My formation as an academic took place in an environment in which the notion that praying shapes believing was taken deeply seriously—in an institution where, to borrow from Martin Nguyen, several-times-daily ‘ritual prayer contravene[d] the rhythms and orders of time imagined by humankind’. [164] Hence, I resonate with what Martin Nguyen has to say in the seventh chapter of his Modern Muslim Theology, in which he argues: ‘If we are to understand what Muslims believe, examine how Muslims pray’. In his reflection on salat—its content, timing, and forms—Nguyen makes clear that how Muslims worship indeed reflects, expresses, and shapes the beliefs of Muslim individuals. By way of a case study, he offers Malcolm X: ‘Through prayer and in prayer’, Nguyen notes, ‘Malcolm was shaping his theology’. [160] Lex orandi, lex credendi: praying shapes believing.
‘There is a tight relationship between prayer and ethics. Might we claim that praying shapes behavior?’
‘An account of theology’, Nguyen stresses, ‘…is as much about praxis as it is about faith’. [155] Prayer has form, he asserts, even in its simplest (its primal) mode—which is supplication. [165] Yet, he also declares, prayer is much more than mere ritual: ‘To follow the form of prayer is one thing, but to pray with the totality of one’s being—to pray like the prophets—is something else entirely’. [155] He then takes a further step—one with potential to launch a deep interreligious conversation—in asserting that, ‘In prayer one is simultaneously turning to God in faith and against the world in righteousness. In this way are faith and righteousness intimately bound together in prayer’. [157] That is, there is a tight relationship between prayer and ethics. Might we claim that praying shapes behavior? Some years ago, I undertook a detailed investigation of ethical dimensions of particular streams of Christian and Muslim supplication literature. How interesting it would be to visit that devotional material afresh, this time in dialogue with Martin Nguyen, making creative use of his theology of engagement hermeneutic.
[1] Among noteworthy individuals who favored this motto are Lancelot Andrewes (1555–1626), bishop and architect of the translation project known as the King James Bible, and Richard Hooker (c. 1554–1600), a priest and sometime professor of Hebrew at Oxford University rightly acclaimed as classical Anglicanism’s greatest apologist. See also Leonel Mitchell, Praying Shapes Believing: A Theological Commentary on the Book of Common Prayer (Minneapolis: Winston Press, 1985); G. Wainwright, Doxology: The Praise of God in Worship, Doctrine and Life (New York: Oxford University Press, 1980), 218–50; W. Taylor Stevenson, “Lex Orandi—Lex Credendi,” The Study of Anglicanism, revised edition, eds.

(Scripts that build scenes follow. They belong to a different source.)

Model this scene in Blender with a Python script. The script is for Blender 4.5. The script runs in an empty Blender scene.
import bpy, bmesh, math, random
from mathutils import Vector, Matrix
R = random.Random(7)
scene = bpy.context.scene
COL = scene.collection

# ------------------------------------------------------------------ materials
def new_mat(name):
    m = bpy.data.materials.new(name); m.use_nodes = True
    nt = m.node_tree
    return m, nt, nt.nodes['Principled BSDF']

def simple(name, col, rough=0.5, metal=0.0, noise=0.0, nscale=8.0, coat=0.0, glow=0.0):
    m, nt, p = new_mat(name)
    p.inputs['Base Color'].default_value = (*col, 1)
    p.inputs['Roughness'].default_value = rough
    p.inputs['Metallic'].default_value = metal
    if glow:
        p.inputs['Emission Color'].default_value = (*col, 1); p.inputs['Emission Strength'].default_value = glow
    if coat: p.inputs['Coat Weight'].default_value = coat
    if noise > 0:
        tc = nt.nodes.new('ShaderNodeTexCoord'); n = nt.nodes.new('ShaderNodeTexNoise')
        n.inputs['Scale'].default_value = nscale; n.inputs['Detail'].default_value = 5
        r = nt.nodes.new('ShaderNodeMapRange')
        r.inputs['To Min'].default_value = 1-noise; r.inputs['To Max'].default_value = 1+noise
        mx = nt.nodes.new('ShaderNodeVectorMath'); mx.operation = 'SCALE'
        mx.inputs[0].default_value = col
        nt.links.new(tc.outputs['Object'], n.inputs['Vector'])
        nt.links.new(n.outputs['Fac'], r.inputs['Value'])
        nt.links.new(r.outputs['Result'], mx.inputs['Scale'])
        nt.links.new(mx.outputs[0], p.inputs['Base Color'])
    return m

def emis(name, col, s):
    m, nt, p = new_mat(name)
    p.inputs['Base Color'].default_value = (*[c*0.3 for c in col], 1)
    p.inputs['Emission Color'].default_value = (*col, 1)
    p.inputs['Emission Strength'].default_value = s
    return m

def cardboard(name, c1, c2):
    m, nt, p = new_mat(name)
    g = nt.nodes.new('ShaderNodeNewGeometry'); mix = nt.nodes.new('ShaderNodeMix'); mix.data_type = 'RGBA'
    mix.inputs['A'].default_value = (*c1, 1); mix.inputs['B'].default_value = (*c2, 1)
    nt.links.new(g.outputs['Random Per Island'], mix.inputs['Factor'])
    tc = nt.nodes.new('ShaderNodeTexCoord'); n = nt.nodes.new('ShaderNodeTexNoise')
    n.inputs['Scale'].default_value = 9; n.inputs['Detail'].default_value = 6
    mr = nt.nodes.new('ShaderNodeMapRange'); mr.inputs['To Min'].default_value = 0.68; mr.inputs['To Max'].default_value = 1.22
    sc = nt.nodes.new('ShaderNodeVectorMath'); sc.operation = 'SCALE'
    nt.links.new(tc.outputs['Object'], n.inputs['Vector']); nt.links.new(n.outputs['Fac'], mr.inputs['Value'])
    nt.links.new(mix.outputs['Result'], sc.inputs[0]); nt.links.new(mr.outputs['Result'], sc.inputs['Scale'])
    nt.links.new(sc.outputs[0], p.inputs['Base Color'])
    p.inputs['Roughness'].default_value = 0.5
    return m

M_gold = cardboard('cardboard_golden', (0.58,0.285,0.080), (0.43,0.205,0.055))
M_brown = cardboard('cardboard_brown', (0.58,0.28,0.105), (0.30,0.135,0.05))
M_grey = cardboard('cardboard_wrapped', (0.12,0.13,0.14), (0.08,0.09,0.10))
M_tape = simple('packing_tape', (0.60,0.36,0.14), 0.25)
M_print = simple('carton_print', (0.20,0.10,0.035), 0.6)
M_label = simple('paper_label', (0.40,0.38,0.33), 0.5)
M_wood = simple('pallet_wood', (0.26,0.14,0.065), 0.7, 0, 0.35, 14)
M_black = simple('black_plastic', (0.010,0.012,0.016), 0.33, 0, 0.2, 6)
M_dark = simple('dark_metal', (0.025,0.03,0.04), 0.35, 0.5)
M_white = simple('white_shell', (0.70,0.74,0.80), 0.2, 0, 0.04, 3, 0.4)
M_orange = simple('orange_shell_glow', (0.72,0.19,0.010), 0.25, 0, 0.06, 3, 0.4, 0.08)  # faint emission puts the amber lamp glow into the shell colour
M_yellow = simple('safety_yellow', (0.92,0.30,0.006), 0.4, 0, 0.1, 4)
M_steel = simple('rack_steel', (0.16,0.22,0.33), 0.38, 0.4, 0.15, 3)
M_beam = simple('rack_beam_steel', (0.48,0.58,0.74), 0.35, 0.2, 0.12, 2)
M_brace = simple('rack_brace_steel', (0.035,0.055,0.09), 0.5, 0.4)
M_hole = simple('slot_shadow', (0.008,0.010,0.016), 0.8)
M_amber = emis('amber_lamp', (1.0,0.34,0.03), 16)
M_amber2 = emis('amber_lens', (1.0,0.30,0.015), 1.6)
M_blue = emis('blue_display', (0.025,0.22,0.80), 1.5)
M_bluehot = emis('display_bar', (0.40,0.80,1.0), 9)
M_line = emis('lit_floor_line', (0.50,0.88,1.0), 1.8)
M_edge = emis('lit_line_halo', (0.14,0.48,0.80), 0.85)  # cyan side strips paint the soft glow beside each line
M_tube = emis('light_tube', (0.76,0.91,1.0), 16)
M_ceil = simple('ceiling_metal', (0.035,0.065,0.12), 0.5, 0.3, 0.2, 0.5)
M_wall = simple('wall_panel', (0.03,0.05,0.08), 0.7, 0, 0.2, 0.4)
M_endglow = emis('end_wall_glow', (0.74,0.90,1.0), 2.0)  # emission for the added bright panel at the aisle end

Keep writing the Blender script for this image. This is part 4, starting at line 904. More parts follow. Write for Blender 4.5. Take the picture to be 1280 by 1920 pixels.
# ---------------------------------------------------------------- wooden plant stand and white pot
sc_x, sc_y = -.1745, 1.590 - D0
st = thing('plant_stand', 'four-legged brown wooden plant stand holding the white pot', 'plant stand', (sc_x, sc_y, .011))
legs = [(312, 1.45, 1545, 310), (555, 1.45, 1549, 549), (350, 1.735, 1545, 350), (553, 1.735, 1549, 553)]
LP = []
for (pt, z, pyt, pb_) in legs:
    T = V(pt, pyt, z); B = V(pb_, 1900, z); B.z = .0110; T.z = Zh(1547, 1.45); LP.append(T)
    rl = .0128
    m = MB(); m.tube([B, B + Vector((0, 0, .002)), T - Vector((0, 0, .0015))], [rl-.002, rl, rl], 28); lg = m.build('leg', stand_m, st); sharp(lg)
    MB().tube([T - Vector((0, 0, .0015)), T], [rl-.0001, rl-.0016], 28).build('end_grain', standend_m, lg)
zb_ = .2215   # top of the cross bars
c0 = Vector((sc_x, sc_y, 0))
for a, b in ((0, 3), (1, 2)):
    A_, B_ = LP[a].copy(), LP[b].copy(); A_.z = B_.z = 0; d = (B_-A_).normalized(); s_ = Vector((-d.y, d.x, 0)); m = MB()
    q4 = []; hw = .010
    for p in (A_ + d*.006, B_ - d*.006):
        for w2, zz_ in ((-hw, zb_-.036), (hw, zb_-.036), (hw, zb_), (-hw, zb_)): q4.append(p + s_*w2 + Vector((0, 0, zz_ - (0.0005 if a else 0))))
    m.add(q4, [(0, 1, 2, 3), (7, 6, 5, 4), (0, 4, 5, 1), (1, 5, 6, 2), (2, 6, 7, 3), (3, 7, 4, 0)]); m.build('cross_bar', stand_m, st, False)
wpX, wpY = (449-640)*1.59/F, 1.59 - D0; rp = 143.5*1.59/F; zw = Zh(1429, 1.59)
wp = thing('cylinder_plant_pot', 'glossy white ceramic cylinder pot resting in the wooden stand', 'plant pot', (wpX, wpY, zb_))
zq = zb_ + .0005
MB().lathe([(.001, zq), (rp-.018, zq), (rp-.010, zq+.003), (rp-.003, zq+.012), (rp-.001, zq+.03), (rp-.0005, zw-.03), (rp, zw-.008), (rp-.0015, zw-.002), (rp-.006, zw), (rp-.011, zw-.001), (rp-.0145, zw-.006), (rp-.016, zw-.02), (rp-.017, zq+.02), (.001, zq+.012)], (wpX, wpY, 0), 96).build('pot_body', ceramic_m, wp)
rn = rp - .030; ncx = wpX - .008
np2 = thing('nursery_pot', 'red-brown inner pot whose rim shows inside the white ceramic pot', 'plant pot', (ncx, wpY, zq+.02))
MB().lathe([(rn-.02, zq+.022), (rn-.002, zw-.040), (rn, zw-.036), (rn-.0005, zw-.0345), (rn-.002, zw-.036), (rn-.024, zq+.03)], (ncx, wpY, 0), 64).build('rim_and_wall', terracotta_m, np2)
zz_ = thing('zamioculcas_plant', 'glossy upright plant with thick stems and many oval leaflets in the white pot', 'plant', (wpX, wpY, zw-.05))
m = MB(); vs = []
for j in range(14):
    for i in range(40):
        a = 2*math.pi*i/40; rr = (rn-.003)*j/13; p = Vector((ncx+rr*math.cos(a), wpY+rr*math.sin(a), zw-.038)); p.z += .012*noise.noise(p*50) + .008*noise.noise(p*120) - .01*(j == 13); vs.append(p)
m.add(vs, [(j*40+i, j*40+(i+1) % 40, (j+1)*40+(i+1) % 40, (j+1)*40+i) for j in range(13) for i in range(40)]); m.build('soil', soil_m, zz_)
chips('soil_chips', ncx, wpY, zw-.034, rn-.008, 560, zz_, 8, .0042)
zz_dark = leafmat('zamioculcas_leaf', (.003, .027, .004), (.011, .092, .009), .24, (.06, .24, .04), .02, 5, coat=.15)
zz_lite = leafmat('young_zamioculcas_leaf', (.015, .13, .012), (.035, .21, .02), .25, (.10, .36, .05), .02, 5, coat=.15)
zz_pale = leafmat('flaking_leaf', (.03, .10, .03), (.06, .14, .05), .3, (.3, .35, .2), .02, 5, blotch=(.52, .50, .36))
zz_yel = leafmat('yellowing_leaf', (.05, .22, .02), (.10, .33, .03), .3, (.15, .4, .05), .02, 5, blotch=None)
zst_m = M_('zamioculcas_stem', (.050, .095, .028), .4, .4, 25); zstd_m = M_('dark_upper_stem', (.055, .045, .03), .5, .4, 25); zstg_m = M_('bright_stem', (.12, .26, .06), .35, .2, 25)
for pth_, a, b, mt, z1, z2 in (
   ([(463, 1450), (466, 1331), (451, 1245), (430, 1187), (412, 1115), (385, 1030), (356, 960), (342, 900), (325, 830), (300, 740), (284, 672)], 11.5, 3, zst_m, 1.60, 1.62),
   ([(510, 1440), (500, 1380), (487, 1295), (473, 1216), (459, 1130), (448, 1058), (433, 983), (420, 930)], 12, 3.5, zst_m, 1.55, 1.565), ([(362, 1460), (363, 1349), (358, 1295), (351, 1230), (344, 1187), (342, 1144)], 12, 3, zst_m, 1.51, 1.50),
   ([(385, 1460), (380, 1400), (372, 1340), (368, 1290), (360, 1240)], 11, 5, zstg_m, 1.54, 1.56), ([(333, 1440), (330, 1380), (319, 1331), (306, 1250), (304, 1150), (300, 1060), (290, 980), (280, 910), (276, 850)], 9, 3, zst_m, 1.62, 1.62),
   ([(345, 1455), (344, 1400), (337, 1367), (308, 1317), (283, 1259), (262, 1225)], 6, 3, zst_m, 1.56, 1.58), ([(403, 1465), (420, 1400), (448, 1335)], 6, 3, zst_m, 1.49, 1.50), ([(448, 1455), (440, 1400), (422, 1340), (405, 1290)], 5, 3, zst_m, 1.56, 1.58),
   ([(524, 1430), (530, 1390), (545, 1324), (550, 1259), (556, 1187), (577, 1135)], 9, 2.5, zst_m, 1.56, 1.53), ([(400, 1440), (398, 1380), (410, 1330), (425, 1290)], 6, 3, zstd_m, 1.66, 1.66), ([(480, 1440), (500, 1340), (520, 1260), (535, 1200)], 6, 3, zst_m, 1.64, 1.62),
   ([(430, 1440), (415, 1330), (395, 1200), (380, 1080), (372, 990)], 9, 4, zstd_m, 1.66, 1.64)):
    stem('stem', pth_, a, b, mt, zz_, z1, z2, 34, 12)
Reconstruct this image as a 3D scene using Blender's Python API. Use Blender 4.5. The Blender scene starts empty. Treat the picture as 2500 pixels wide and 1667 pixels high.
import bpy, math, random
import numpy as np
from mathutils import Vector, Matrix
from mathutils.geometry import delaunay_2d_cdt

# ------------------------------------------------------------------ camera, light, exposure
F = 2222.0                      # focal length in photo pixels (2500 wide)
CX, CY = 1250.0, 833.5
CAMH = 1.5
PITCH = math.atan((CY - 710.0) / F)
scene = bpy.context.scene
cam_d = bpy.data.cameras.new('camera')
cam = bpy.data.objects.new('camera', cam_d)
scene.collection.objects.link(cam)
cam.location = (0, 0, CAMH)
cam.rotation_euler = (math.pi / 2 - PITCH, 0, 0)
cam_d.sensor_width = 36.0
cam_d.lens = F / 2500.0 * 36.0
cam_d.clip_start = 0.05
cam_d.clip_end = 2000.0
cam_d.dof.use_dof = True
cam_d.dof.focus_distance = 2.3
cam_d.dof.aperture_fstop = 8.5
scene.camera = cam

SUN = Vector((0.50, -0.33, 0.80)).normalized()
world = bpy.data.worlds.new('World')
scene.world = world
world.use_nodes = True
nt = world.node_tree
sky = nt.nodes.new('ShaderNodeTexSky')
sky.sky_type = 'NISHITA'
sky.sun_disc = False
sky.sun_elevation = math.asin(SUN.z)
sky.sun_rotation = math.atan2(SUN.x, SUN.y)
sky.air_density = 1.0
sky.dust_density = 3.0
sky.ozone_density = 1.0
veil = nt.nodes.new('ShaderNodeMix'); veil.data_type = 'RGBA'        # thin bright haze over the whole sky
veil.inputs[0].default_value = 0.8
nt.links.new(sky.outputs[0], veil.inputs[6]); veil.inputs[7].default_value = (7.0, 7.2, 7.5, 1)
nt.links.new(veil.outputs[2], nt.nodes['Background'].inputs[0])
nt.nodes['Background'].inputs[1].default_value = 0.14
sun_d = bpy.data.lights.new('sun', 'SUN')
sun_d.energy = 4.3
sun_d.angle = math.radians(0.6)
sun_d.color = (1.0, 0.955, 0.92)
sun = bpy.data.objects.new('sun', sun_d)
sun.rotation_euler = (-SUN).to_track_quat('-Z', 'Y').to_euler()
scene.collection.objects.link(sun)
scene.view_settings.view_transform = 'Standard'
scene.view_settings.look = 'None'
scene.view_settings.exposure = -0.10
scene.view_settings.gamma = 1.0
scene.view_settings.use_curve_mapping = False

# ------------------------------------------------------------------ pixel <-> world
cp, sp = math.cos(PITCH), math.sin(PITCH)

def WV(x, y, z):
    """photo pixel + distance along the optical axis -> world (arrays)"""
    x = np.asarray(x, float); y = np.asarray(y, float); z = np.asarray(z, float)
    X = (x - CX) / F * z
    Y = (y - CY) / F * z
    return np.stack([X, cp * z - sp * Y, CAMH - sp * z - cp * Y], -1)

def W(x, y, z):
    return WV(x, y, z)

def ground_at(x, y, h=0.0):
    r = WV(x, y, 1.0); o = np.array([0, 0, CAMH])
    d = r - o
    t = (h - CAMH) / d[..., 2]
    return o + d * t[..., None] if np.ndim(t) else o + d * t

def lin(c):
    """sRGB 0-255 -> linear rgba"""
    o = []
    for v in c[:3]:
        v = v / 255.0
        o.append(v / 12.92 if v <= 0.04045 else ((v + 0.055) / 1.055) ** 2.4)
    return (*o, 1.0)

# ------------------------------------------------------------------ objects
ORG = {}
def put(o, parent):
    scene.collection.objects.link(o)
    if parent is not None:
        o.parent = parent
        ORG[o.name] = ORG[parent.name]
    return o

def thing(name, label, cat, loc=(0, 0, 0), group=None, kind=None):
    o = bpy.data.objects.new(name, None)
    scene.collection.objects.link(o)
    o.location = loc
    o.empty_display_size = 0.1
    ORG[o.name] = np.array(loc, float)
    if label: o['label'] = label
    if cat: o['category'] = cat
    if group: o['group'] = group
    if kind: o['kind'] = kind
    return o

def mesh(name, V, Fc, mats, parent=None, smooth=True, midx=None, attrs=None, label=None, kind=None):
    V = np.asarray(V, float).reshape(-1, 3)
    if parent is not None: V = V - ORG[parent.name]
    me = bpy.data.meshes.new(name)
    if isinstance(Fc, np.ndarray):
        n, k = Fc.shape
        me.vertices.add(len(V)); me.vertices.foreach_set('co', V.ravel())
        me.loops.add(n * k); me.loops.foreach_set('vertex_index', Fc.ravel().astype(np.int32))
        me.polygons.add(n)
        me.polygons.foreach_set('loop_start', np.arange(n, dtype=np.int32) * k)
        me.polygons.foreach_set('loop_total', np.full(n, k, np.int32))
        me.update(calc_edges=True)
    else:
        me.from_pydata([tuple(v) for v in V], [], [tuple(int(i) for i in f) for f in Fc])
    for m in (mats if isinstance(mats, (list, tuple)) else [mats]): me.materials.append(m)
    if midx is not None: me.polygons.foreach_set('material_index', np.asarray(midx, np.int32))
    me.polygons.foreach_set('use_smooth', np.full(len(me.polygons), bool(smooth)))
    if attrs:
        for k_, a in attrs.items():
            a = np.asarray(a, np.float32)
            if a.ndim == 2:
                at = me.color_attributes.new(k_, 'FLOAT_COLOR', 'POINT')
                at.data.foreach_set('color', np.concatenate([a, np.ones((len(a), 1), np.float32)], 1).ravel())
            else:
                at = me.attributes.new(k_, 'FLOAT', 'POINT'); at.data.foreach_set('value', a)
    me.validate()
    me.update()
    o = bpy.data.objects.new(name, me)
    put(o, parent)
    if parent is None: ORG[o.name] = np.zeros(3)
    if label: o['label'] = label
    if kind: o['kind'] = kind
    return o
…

Stephen Sykes, John Booty, and Jonathan Knight (London: SPCK, 1998), 187–202.
[2] For discussions of the meaning and relevance of the motto, see Wainwright, op. cit., 218–50; Aidan Kavanagh, On Liturgical Theology (New York: Pueblo, 1984); W. Taylor Stevenson, op. cit., 187–202; Kenneth W. Stevenson, “Lex Orandi and Lex Credendi—Strange Bed-Fellows?: Some Reflections on Worship and Doctrine,” Scottish Journal of Theology, 39:2 (November, 1986), 225–41. There are many others.